— Begin Source data —
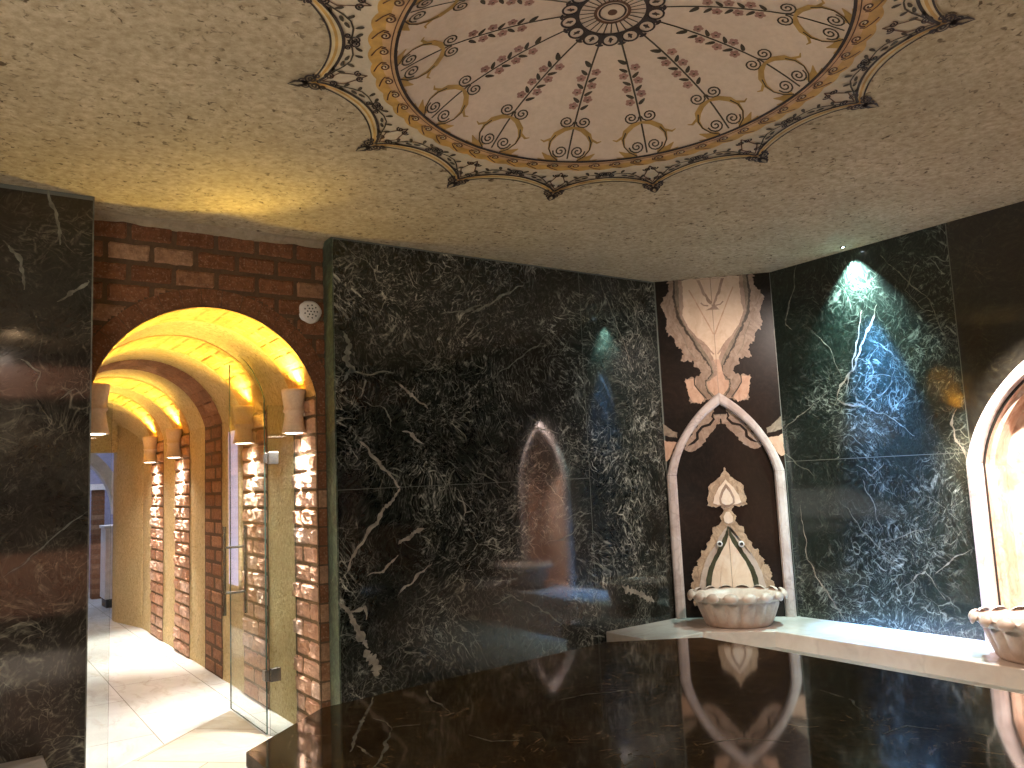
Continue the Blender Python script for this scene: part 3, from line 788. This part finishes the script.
# far end of the corridor and the bluish room beyond
mb = MB()
mb.prism([(-2.955,5.75),(-2.80,5.75),(-2.80,6.75),(-3.12,6.75),(-3.12,6.55)], .0, 2.72)
mb.box((-4.3,6.48,2.10),(-3.12,6.6,2.72)); mb.box((-4.5,6.48,0),(-4.2,6.6,2.72))
struct(mb.build('wall_corridor_end', M['plaster']))
mb = MB(); mb.box((-5.5,11.1,0),(-1.9,11.2,3)); mb.box((-1.95,6.8,0),(-1.85,11.1,3)); mb.box((-5.55,6.6,0),(-5.45,11.1,3))
mb.box((-5.5,6.6,0),(-4.5,6.7,3)); mb.box((-2.75,6.7,0),(-1.9,6.8,3))
struct(mb.build('wall_anteroom', M['lavender']))
mb = MB(); mb.box((-5.5,6.6,3),(-1.9,11.2,3.1)); struct(mb.build('ceiling_anteroom', M['lavender']))
# white arch rib in the anteroom
def arch_rib(name, y0, y1, cx, cz, r0, r1, mat):
    mb = MB(); n = 28; rows = []
    pts = [pi*i/n for i in range(n+1)]
    for (r_, y) in ((r0,y0),(r1,y0),(r1,y1),(r0,y1),(r0,y0)):
        rows.append([(cx+r_*cos(a), y, cz+r_*sin(a)) for a in pts])
    mb.grid(rows, 0); return mb.build(name, mat, smooth=False)
struct(arch_rib('trim_6', 7.75, 8.0, -3.93, 1.30, .97, 1.12, M['white_paint']))
struct(arch_rib('trim_7', 10.1, 10.4, -3.95, 1.30, .80, .95, M['white_paint']))
mb = MB()
for k in range(22):
    z = k*.075; mb.box((-3.015,9.3+random.uniform(0,.01),z+.004),(-2.85,9.5,z+.071),0,random.random())
mb.box((-3.01,9.31,0),(-2.855,9.49,1.66),1)
mb.box((-3.05,9.27,1.66),(-2.81,9.53,1.75),2)
pier = tag(mb.build('brick_pier', [M['brick'], M['mortar'], M['white_paint']], loc=(-2.93,9.4,0)), 'slim brick pier with white cap in the bluish room beyond the corridor', 'pier')
cab = thing('cabinet', 'tall white cabinet standing beyond the far end of the corridor', 'cabinet', (-2.88,8.2,0))
mb = MB(); mb.box((-3.02,8.0,.12),(-2.72,8.45,1.10)); mb.box((-3.04,7.98,1.10),(-2.70,8.47,1.14)); mb.build('body', M['white_paint'], cab, bevel=.006)
mb = MB(); mb.box((-3.0,8.02,0),(-2.74,8.43,.12)); mb.build('plinth', M['dark_paint'], cab)
mb = MB(); mb.box((-3.0,7.985,.14),(-2.875,7.999,1.08)); d1 = mb.build('door', M['white_paint'], cab, bevel=.004)
mb = MB(); mb.box((-2.865,7.985,.14),(-2.74,7.999,1.08)); d2 = mb.build('door', M['white_paint'], cab, bevel=.004)
# made-up glowing panel imitating a pale blue strip of light in the corridor
mb = MB(); mb.box((-2.965,1.80,.80),(-2.952,2.08,2.04)); w = struct(mb.build('window_1', M['blue_glow']))
mb = MB(); mb.box((-2.972,1.77,.77),(-2.951,1.80,2.07)); mb.box((-2.972,2.08,.77),(-2.951,2.11,2.07)); mb.box((-2.972,1.77,2.04),(-2.951,2.11,2.07)); mb.box((-2.972,1.77,.77),(-2.951,2.11,.80)); mb.build('window_frame', M['plaster'], w)

# wall vent
vent = thing('wall_vent', 'round white pierced plaster vent on the brick wall at the right of the arch', 'vent', (-2.985,.14,2.676))
mb = MB()
n = 40; pr = [(0,.0),(.062,.0),(.068,.004),(.074,.012),(.078,.020)]
rows = [[(-2.985+(r_*(1+.05*sin(5*2*pi*k/n+1)))*cos(2*pi*k/n), YB-.023+d, 2.676+(r_*(1+.06*sin(3*2*pi*k/n)))*sin(2*pi*k/n)) for k in range(n)] for r_, d in pr]
mb.grid(rows, 0, True); mb.build('plate', M['white_paint'], vent, smooth=True)
mb = MB()
hol = [(0,0)] + [(.022*cos(a*pi/3),.022*sin(a*pi/3)) for a in range(6)] + [(.042*cos(a*pi/4.5),.042*sin(a*pi/4.5)) for a in range(9)]
for hx, hz in hol:
    mb.add([(-2.985+hx+.0055*cos(k*pi/4), YB-.0245, 2.676+hz+.0055*sin(k*pi/4)) for k in range(8)], [list(range(8))])
mb.build('air_holes', M['dark_paint'], vent)

# ------------------------------------------------------------------ pottery wall sconces
def make_sconce(loc, sgn, label):
    s = thing('wall_sconce', label, 'wall lamp', loc, 'pottery sconces on the corridor piers')
    mb = MB()
    prof_ = [(.066,.283),(.074,.285),(.078,.278),(.078,.262),(.074,.24),(.066,.19),(.061,.158),(.068,.150),(.070,.143),(.066,.136),(.059,.128),(.062,.09),(.070,.04),(.077,.006),(.078,0),(.070,0),(.066,.01),(.058,.06),(.052,.128),(.052,.158),(.058,.20),(.064,.25),(.066,.283)]
    mb.lathe([(r_*1.0, z-.14) for r_, z in prof_], 0, 0, 28)
    mb.v = [(x+loc[0], y+loc[1], z+loc[2]) for x,y,z in mb.v]
    mb.build('shade', M['sconce'], s, smooth=True, loc=loc)
    for nm, zz, mt in (('upper_lens', .10, M['bulb_gold']), ('lower_lens', -.132, M['bulb_white'])):
        mb = MB(); mb.lathe([(.002,zz),(.055,zz),(.055,zz-.01),(.002,zz-.01)], loc[0], loc[1], 20)
        mb.v = [(x, y, z+loc[2]) for x,y,z in mb.v]
        mb.build(nm, mt, s, loc=loc)
    mb = MB(); x0 = loc[0]+sgn*.05; x1 = loc[0]+sgn*.066
    mb.box((min(x0,x1), loc[1]-.03, loc[2]-.03),(max(x0,x1), loc[1]+.03, loc[2]+.05)); mb.build('wall_bracket', M['sconce'], s, loc=loc)
    return s
SR = -3.035; SL = -4.20
sc1 = make_sconce((SR,.33,2.045), 1, 'hourglass pottery sconce nearest the room, on the brick jamb right of the arch')
sc2 = copy_thing(sc1, (SR,1.43,2.045), 0, 'hourglass pottery sconce seen through the glass door leaf, second pier in')
sc3 = copy_thing(sc1, (SR,3.745,2.045), 0, 'hourglass pottery sconce on the lit pier past the dark brick arch')
sc4 = copy_thing(sc1, (SR,4.91,2.045), 0, 'hourglass pottery sconce on the farthest lit pier, smallest of the row')
sc5 = copy_thing(sc1, (SL,.33,2.045), pi, 'hourglass pottery sconce on the left jamb, half hidden by the dark marble')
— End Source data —
* **What is asked**
Without the pictures, retype the whole of the material above exactly.

* **Task response**
Continue the Blender Python script for this scene: part 3, from line 788. This part finishes the script.
# far end of the corridor and the bluish room beyond
mb = MB()
mb.prism([(-2.955,5.75),(-2.80,5.75),(-2.80,6.75),(-3.12,6.75),(-3.12,6.55)], .0, 2.72)
mb.box((-4.3,6.48,2.10),(-3.12,6.6,2.72)); mb.box((-4.5,6.48,0),(-4.2,6.6,2.72))
struct(mb.build('wall_corridor_end', M['plaster']))
mb = MB(); mb.box((-5.5,11.1,0),(-1.9,11.2,3)); mb.box((-1.95,6.8,0),(-1.85,11.1,3)); mb.box((-5.55,6.6,0),(-5.45,11.1,3))
mb.box((-5.5,6.6,0),(-4.5,6.7,3)); mb.box((-2.75,6.7,0),(-1.9,6.8,3))
struct(mb.build('wall_anteroom', M['lavender']))
mb = MB(); mb.box((-5.5,6.6,3),(-1.9,11.2,3.1)); struct(mb.build('ceiling_anteroom', M['lavender']))
# white arch rib in the anteroom
def arch_rib(name, y0, y1, cx, cz, r0, r1, mat):
    mb = MB(); n = 28; rows = []
    pts = [pi*i/n for i in range(n+1)]
    for (r_, y) in ((r0,y0),(r1,y0),(r1,y1),(r0,y1),(r0,y0)):
        rows.append([(cx+r_*cos(a), y, cz+r_*sin(a)) for a in pts])
    mb.grid(rows, 0); return mb.build(name, mat, smooth=False)
struct(arch_rib('trim_6', 7.75, 8.0, -3.93, 1.30, .97, 1.12, M['white_paint']))
struct(arch_rib('trim_7', 10.1, 10.4, -3.95, 1.30, .80, .95, M['white_paint']))
mb = MB()
for k in range(22):
    z = k*.075; mb.box((-3.015,9.3+random.uniform(0,.01),z+.004),(-2.85,9.5,z+.071),0,random.random())
mb.box((-3.01,9.31,0),(-2.855,9.49,1.66),1)
mb.box((-3.05,9.27,1.66),(-2.81,9.53,1.75),2)
pier = tag(mb.build('brick_pier', [M['brick'], M['mortar'], M['white_paint']], loc=(-2.93,9.4,0)), 'slim brick pier with white cap in the bluish room beyond the corridor', 'pier')
cab = thing('cabinet', 'tall white cabinet standing beyond the far end of the corridor', 'cabinet', (-2.88,8.2,0))
mb = MB(); mb.box((-3.02,8.0,.12),(-2.72,8.45,1.10)); mb.box((-3.04,7.98,1.10),(-2.70,8.47,1.14)); mb.build('body', M['white_paint'], cab, bevel=.006)
mb = MB(); mb.box((-3.0,8.02,0),(-2.74,8.43,.12)); mb.build('plinth', M['dark_paint'], cab)
mb = MB(); mb.box((-3.0,7.985,.14),(-2.875,7.999,1.08)); d1 = mb.build('door', M['white_paint'], cab, bevel=.004)
mb = MB(); mb.box((-2.865,7.985,.14),(-2.74,7.999,1.08)); d2 = mb.build('door', M['white_paint'], cab, bevel=.004)
# made-up glowing panel imitating a pale blue strip of light in the corridor
mb = MB(); mb.box((-2.965,1.80,.80),(-2.952,2.08,2.04)); w = struct(mb.build('window_1', M['blue_glow']))
mb = MB(); mb.box((-2.972,1.77,.77),(-2.951,1.80,2.07)); mb.box((-2.972,2.08,.77),(-2.951,2.11,2.07)); mb.box((-2.972,1.77,2.04),(-2.951,2.11,2.07)); mb.box((-2.972,1.77,.77),(-2.951,2.11,.80)); mb.build('window_frame', M['plaster'], w)

# wall vent
vent = thing('wall_vent', 'round white pierced plaster vent on the brick wall at the right of the arch', 'vent', (-2.985,.14,2.676))
mb = MB()
n = 40; pr = [(0,.0),(.062,.0),(.068,.004),(.074,.012),(.078,.020)]
rows = [[(-2.985+(r_*(1+.05*sin(5*2*pi*k/n+1)))*cos(2*pi*k/n), YB-.023+d, 2.676+(r_*(1+.06*sin(3*2*pi*k/n)))*sin(2*pi*k/n)) for k in range(n)] for r_, d in pr]
mb.grid(rows, 0, True); mb.build('plate', M['white_paint'], vent, smooth=True)
mb = MB()
hol = [(0,0)] + [(.022*cos(a*pi/3),.022*sin(a*pi/3)) for a in range(6)] + [(.042*cos(a*pi/4.5),.042*sin(a*pi/4.5)) for a in range(9)]
for hx, hz in hol:
    mb.add([(-2.985+hx+.0055*cos(k*pi/4), YB-.0245, 2.676+hz+.0055*sin(k*pi/4)) for k in range(8)], [list(range(8))])
mb.build('air_holes', M['dark_paint'], vent)

# ------------------------------------------------------------------ pottery wall sconces
def make_sconce(loc, sgn, label):
    s = thing('wall_sconce', label, 'wall lamp', loc, 'pottery sconces on the corridor piers')
    mb = MB()
    prof_ = [(.066,.283),(.074,.285),(.078,.278),(.078,.262),(.074,.24),(.066,.19),(.061,.158),(.068,.150),(.070,.143),(.066,.136),(.059,.128),(.062,.09),(.070,.04),(.077,.006),(.078,0),(.070,0),(.066,.01),(.058,.06),(.052,.128),(.052,.158),(.058,.20),(.064,.25),(.066,.283)]
    mb.lathe([(r_*1.0, z-.14) for r_, z in prof_], 0, 0, 28)
    mb.v = [(x+loc[0], y+loc[1], z+loc[2]) for x,y,z in mb.v]
    mb.build('shade', M['sconce'], s, smooth=True, loc=loc)
    for nm, zz, mt in (('upper_lens', .10, M['bulb_gold']), ('lower_lens', -.132, M['bulb_white'])):
        mb = MB(); mb.lathe([(.002,zz),(.055,zz),(.055,zz-.01),(.002,zz-.01)], loc[0], loc[1], 20)
        mb.v = [(x, y, z+loc[2]) for x,y,z in mb.v]
        mb.build(nm, mt, s, loc=loc)
    mb = MB(); x0 = loc[0]+sgn*.05; x1 = loc[0]+sgn*.066
    mb.box((min(x0,x1), loc[1]-.03, loc[2]-.03),(max(x0,x1), loc[1]+.03, loc[2]+.05)); mb.build('wall_bracket', M['sconce'], s, loc=loc)
    return s
SR = -3.035; SL = -4.20
sc1 = make_sconce((SR,.33,2.045), 1, 'hourglass pottery sconce nearest the room, on the brick jamb right of the arch')
sc2 = copy_thing(sc1, (SR,1.43,2.045), 0, 'hourglass pottery sconce seen through the glass door leaf, second pier in')
sc3 = copy_thing(sc1, (SR,3.745,2.045), 0, 'hourglass pottery sconce on the lit pier past the dark brick arch')
sc4 = copy_thing(sc1, (SR,4.91,2.045), 0, 'hourglass pottery sconce on the farthest lit pier, smallest of the row')
sc5 = copy_thing(sc1, (SL,.33,2.045), pi, 'hourglass pottery sconce on the left jamb, half hidden by the dark marble')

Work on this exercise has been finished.